Now some psychologists have a new idea: Lying.

A team led by psychologist Elizabeth Loftus of the University of California, Irvine, found that it could persuade people to avoid fattening foods by implanting unpleasant childhood memories about the food — even though the event never happened.

In a paper published in Tuesday's edition of the Proceedings of the National Academy of Sciences, the team said it successfully turned people off strawberry ice cream and, in earlier studies, it has done the same with pickles and hard-boiled eggs — in each case, by manipulating the subjects to believe the foods made them sick when they were children.

The scientists say they also have successfully implanted positive opinions about asparagus by convincing subjects that they once loved the vegetable.

The method, if perfected, could induce people to eat less of what they shouldn't and more of what they should, Loftus said.

In the ice cream experiment, Loftus and her team asked 131 students to fill out forms about food experiences and preferences, including questions about experiences with strawberry ice cream.

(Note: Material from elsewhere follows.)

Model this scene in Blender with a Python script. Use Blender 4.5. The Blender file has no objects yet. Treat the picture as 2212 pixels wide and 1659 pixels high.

The subjects were then given an analysis of their responses that was supposed to indicate their "true" likes and dislikes.

Forty-seven students, however, were inaccurately told that the analysis made it clear they had gotten sick from eating strawberry ice cream as a child. Of these, almost 20 percent later agreed that they had been sickened by the treat and that they intended to avoid it.

The findings were stronger in a second experiment where students were asked to provide details about the imaginary strawberry ice cream episode. In that case, 41 percent of the subjects given erroneous information later believed the tale and said they intended to avoid the food.

Weight-control experts expressed interest in the study, but were skeptical about using implanted memories as a dieting technique.

Deliberately implanting memories "raises profound ethical questions," said Stephen Behnke, director of the ethics office of the American Psychological Association.

The food studies are the latest in a string of memory experiments by Loftus, a professor of psychology and criminology at UC Irvine.

Loftus is most famous for her position on recovered memories of childhood sexual abuse. Based on her work, she has suggested that most of these memories were probably false.